Segundo ele, a intimidade só é possível com anos de convivência e treinamentos intensos. Sobre as principais operações realizadas com o apoio dos cães, Vizeu destaca uma em especial. Segundo ele, foi na época de veraneio, quando a Polícia Civil desenvolve diversas ações no Litoral Norte para coibir a entrada e saída de entorpecentes. Eles estavam na Rodoviária de uma das praias gaúchas e, como de costume, formaram uma fila com passageiros de um ônibus que chegara de Porto Alegre. “Levaríamos muito tempo para inspecionar bagagens e vistoriar cada um dos passageiros. Por isso usamos os cães. A ação é muito mais rápida e eficaz desta forma”, explica Vizeu. Naquela ocasião havia cerca de 40 passageiros e pelo menos 80 malas. Ao formar a fila, Vizeu explica aos passageiros o que estava acontecendo e pede que, se alguém estivesse com droga, que falasse, pois Dana acharia de qualquer forma.
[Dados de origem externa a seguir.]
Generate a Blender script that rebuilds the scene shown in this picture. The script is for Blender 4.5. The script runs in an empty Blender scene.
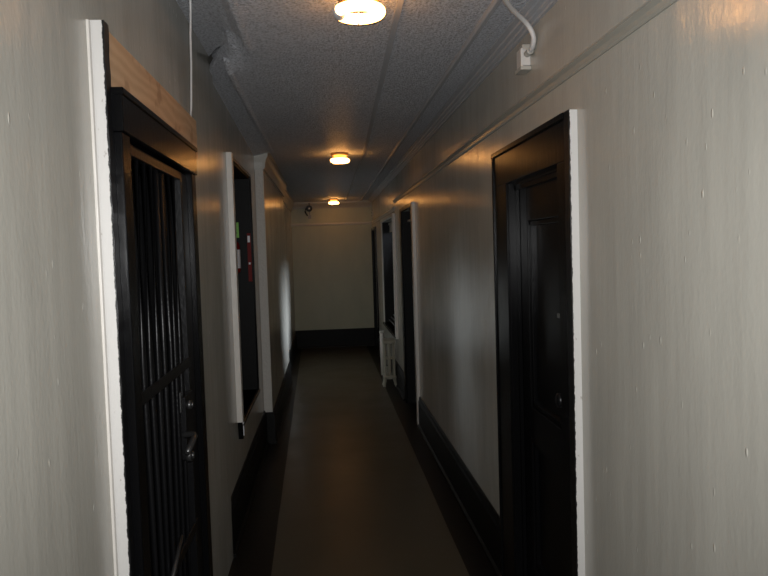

Se o cão encontrar 200 gramas ou 2 toneladas de maconha, ele dará a mesma indicação ao treinador. “Geralmente usuários (de drogas) costumam falar, pois estão com pouca quantidade e sabem que o cão sempre acha. Nesta vez, ninguém havia falado. Dana apontou para uma mulher, apenas ela estava com drogas”, ressalta. Vizeu disse que a mulher não admitiu que estava com a droga e, quando abriu a bagagem, encontrou pequenas porções de maconha. “Eu sabia, naquele momento, que ela tinha, sim, algum entorpecente. A Dana nunca errou.”